William Carlos Williams

The Spouts - Analysis

Desire Redirected into a Fountain

The poem begins by braiding together two kinds of looking: erotic looking and civic, everyday looking. The opening claim—as fine a pair of breasts—is bluntly intimate, but it is immediately displaced onto the fountain in / Madison Square. That substitution is the poem’s central move: it turns sexual admiration into a way of seeing the world’s surfaces and motions with heightened attention. The fountain becomes a public object that can carry private appetite without confessing it directly, as if the speaker can be both exposed and protected at once.

The Fountain as a Living Body

Once the fountain is in view, the poem treats it less like architecture and more like anatomy. It spouts up of water, an image that echoes breath, pulse, or arousal, and the spray becomes a white tree—a body suddenly given a botanical shape. Calling it a tree matters: a tree is usually rooted and enduring, but this one is made of water, a temporary trunk that exists only while pressure holds. The poem’s tone shifts here from quick appraisal to fascinated watching, as if the speaker can’t stop tracking how something so fleeting can look so solid.

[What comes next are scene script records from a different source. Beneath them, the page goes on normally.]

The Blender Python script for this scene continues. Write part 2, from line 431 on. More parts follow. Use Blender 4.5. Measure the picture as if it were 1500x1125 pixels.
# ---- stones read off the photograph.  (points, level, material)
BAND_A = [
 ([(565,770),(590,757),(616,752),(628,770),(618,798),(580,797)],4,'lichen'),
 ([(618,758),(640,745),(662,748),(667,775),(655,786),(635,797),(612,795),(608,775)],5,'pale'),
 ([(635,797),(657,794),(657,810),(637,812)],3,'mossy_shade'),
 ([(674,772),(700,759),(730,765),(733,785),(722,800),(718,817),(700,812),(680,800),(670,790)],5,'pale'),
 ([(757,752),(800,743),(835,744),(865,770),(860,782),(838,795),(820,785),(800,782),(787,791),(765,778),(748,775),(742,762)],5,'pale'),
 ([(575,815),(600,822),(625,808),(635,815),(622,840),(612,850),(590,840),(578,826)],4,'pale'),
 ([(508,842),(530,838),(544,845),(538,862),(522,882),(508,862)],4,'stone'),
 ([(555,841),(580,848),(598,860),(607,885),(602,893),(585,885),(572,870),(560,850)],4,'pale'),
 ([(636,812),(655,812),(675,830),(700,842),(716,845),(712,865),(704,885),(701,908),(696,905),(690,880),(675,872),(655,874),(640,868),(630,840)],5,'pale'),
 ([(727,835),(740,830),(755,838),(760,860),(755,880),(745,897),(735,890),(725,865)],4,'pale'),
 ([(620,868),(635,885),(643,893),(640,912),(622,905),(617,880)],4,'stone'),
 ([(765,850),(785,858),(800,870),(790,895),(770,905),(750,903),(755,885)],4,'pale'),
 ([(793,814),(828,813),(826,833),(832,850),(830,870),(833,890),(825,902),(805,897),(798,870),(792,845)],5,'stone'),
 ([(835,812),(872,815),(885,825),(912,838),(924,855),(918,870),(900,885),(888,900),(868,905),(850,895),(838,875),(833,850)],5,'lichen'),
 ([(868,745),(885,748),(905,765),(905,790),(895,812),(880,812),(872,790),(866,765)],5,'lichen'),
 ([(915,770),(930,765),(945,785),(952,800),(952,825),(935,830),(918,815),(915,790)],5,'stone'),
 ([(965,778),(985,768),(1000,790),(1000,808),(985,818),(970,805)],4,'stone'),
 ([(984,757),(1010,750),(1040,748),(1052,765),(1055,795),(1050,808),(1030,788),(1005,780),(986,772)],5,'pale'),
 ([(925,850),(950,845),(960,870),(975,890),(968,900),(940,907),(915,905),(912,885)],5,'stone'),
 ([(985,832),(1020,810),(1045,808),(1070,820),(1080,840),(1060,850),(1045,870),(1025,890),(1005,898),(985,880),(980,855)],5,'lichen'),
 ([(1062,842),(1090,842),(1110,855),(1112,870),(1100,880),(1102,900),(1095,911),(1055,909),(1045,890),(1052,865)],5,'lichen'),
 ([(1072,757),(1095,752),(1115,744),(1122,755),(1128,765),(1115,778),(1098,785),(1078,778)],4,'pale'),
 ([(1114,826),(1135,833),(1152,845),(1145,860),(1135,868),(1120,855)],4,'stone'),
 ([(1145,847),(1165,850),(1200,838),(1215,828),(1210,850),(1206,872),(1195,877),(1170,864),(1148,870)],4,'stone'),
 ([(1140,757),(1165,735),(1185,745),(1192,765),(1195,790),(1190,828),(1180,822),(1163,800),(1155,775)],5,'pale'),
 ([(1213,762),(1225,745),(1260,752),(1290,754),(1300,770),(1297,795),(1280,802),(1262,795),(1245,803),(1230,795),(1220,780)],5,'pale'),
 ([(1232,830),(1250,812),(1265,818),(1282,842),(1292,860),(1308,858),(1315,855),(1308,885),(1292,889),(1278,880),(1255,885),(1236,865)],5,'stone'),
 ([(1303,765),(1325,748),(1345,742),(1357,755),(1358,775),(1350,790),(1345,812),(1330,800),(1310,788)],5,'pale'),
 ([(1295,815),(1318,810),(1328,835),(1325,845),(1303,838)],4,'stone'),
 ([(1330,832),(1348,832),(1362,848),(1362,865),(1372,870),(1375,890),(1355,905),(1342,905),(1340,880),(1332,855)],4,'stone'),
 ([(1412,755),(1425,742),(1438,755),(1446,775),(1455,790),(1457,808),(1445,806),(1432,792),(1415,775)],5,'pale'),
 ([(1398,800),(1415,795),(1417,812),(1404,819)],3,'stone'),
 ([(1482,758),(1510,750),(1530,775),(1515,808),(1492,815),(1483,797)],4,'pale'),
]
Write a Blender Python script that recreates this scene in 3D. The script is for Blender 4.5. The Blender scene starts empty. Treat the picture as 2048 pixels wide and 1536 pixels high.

Dies and Lives: The Poem’s Core Contradiction

The line that dies and lives names the fountain’s paradox with a simplicity that feels almost like a verdict. The water-Tree “dies” the moment it falls apart into droplets, yet it “lives” again instantly because the jet keeps remaking it. That contradiction also shadows the opening comparison: the speaker’s desire is intense but unstable, continually rising and collapsing, sustained by repetition. What looks like a single object—breasts, fountain, tree—is actually a cycle, constantly re-formed by motion.

Stone Rim vs. Jet: Where the Water Turns Back

The poem lingers on the mechanics of return: the rocking water / in the basin turns from the stonerim back upon the jet. This small description sets up a tension between the fixed and the volatile. The stone rim is hard boundary and public design; the jet is force and insistence; the basin water is what feels the impact and keeps moving. The word rocking gives the scene a sensual undertow—like a cradle motion—so that the fountain’s physics becomes a choreography of touch and recoil.

Reflection as a Kind of Self-Consciousness

The closing motion—rising there / reflectively drops down—is not only visual (water catching light) but psychological. Reflectively suggests the speaker’s awareness of his own looking: desire rises, then thought makes it fall back into itself. The water doesn’t simply descend; it drops again, a word that seals the loop and makes the whole scene feel compulsive, renewed by repetition rather than resolved by arrival.

A Sharper Question the Poem Leaves Hanging

If the fountain is admired the way a body is admired, is the poem celebrating attention—or exposing how easily attention turns the world into an object? The opening praise is so confident, yet by the end the gaze has been rerouted into a system that can only repeat: up, down, back, again. The fountain’s endless cycle may be pleasure, but it also looks like a trap the speaker can’t—or won’t—step out of.